Becoming Aware of our Unhealthy Habits

It can be difficult to identify the cues that trigger our bad habits, purely because there is so much going on while our behaviours unfold. It’s important to remember that habits can linked in our minds to certain places and activities – journalist Charles Duhigg explains that almost all habitual cues fit into one of five categories:

Location

Time

Emotional State

Other People

Immediately preceding action

It makes sense that in order to change our unhelpful habits, we must first become aware of exactly what triggers the habit in the first place. Unfortunately this won’t be enough to actually change the bad habit – we have to replace it with a better one.

It may seem obvious, but one of the most effective ways of kicking a bad habit is to actively replace it with a new and healthier one. Sound easier said than done right?!

That’s what I thought too at first, but hear me out. By keeping the same cue and reward, but replacing the ‘routine’ in the habit loop, we can disrupt our bad habits.

Once we’ve identified our vulnerable moments, we can key in an alternative behaviour.

Take this scenario for example – coming home from a stressful day at work and burying your head deep in ice-cream. The cue is a stressful day at work; the routine is eating ice-cream; and the reward is a feeling of relief and relaxation.
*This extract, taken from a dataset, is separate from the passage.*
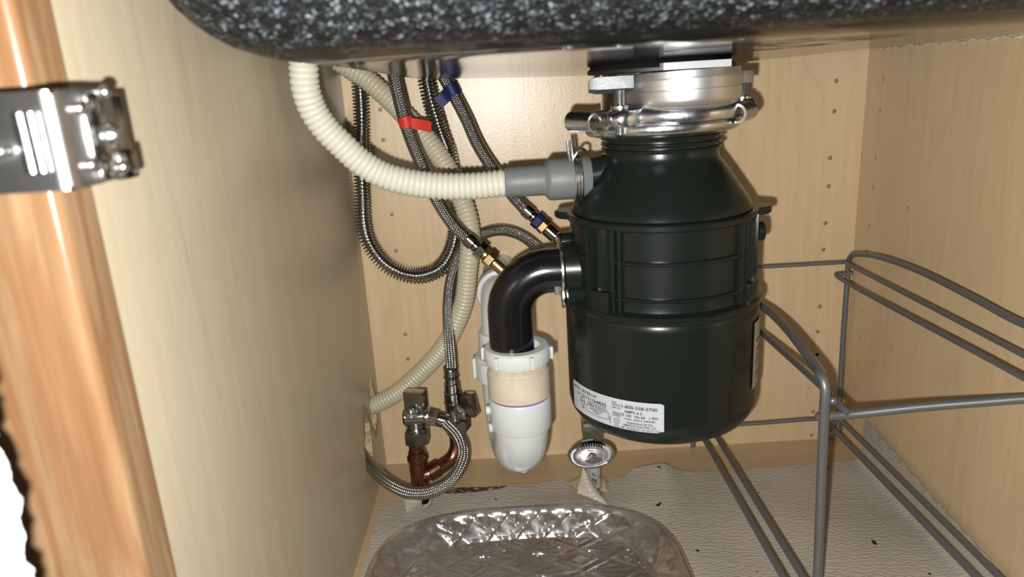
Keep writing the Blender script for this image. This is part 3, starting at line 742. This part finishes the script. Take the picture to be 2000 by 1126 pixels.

What other ways can we bring on a sense of relief and relaxation, without ice-cream? I could think of many – having a warm cup of tea, going for a bath, reading a book, talking with friends or family or writing in a journal.

I’m not going to lie, it will be challenging – we’ll not only have to remember to perform the new behaviour, but we’ll also have to find something that’s equally as satisfying as our original behaviour.

Can you think of any habits you want to change – explore the habit loop and see if you can insert a new routine that feels just as good (if not better!) than your original one.